There is a photograph of me, age two and a half, lying on my stomach on a quilted pink bedspread. I am wearing a white nightgown and resting on my elbows, a book propped open in front of me. I have raised my head to look at the photographer, and although I am not smiling, I am very happy. I know this for two reasons. One, I’m kicking my feet in the air. Two, judging by the picture of a hot-air balloon clearly visible on the page I’m reading, I’m two thirds of the way through my first favorite book: Harold and the Purple Crayon, written and illustrated by Crockett Johnson.
Originally published in 1955, seven years before my birth, the book contains just 64 pages, many of them with only a few words. But the story’s impact on me—on how I see the world—could not be bigger.
I was raised not to believe in God. I’ve never turned to any religious text for solace, for guidance, or to make sense of my life. But at the age of 47, I still seek out Harold.
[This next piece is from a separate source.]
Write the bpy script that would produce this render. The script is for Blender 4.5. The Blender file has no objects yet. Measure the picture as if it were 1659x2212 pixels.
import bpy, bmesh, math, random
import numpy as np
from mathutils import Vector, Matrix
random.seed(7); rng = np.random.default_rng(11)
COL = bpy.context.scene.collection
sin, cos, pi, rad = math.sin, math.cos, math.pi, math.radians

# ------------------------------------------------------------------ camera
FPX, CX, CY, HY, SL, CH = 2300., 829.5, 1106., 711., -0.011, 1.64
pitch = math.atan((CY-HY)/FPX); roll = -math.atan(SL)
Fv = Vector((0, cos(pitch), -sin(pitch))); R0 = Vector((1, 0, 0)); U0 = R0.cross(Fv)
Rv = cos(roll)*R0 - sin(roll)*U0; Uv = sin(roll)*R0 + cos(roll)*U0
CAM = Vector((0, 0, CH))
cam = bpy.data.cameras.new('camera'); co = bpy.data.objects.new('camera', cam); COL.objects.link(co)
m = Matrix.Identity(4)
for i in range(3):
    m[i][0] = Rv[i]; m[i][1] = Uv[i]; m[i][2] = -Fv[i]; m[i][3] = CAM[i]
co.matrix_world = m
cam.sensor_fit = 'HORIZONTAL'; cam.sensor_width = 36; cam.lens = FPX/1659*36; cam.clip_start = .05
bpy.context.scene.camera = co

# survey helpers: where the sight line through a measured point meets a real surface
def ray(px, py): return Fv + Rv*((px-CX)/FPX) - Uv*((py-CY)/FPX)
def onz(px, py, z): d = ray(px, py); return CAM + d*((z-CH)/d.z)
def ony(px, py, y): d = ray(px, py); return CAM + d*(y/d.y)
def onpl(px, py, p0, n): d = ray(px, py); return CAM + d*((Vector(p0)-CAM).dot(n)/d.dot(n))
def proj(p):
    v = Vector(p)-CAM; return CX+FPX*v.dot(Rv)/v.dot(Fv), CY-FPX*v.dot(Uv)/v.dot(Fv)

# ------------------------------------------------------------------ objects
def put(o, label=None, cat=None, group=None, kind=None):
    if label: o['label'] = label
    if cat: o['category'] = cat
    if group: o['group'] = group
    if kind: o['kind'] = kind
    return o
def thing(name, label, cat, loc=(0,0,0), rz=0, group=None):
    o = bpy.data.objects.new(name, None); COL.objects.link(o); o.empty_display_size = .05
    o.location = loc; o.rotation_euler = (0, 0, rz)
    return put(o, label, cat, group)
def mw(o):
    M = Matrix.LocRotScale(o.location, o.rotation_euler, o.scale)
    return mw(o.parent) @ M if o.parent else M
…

He’s easy to find. Open the book, and he’s on every page. Plunked down in an all-white landscape with only his wits and his crayon, he is nothing if not resourceful. “There wasn’t any moon, and Harold needed a moon for a walk in the moonlight,” the book says. So he draws a crescent in the sky. When he needs direction, he lays out a purple path so he won’t get lost. By his own hand, Harold always saves himself.
For me, Harold’s story has been a parable about making your own way in the world. Harold’s teachings are simple. His hand is steady. You could call him my guru. But that’s not quite right.
I guess you could say I worship in the church of the purple crayon.